This is what Washington's massive power outages look like from space

It's difficult to comprehend the scope of the current power-outs affecting a sizeable portion of the Washington D.C. area, but recent space-based photographs provided by NASA are offering a startling glimpse into the scale of the outages.

These before-and-after images were taken by NASA's Suomi National Polar-orbiting Partnership satellite, showing the geographic distribution of the power outages in Washington and Baltimore. The outages are a result of a freakish, fast-moving storm that swept through the area on Friday, June 29th. NASA offers some insights into the storm and its aftermath:

Extensive power outages in Washington, DC and Baltimore are visible in these images. Clouds obscure the lights of Philadelphia and other areas north and east of Baltimore. Of particular interest is the loss of light to the north and west of Washington, DC along the 270 and 66 interstate highways and Maryland route 267.
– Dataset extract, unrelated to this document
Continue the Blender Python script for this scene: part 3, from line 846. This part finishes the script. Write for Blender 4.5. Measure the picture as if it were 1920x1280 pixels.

Known as a "derecho," the storm combined intense lightning and rain with hurricane-force winds that were upwards of 60 miles per hour (~96.5 kilometers per hour). It killed 22 people and caused some 4.3 million households to lose power for days.


Derecho is the Spanish word for straight and the storm raced from west of Chicago across Illinois, Indiana, Ohio, West Virginia, Virginia, Maryland, and Washington, D.C.

According to the National Weather Service, the gigantic windstorms of a derecho are as powerful as tornados, but the winds don't twist, instead driving in a straight line. To be classified as a derecho, the swath of wind damage must extend more than 240 miles and the storms are powered by hot, humid weather.

The Washington Post is reporting that more than 155,000 customers, or 8.2% of the region, still had no electricity as of 9:30 p.m. on Tuesday night. It's expected that most of the power will return by the end of the week.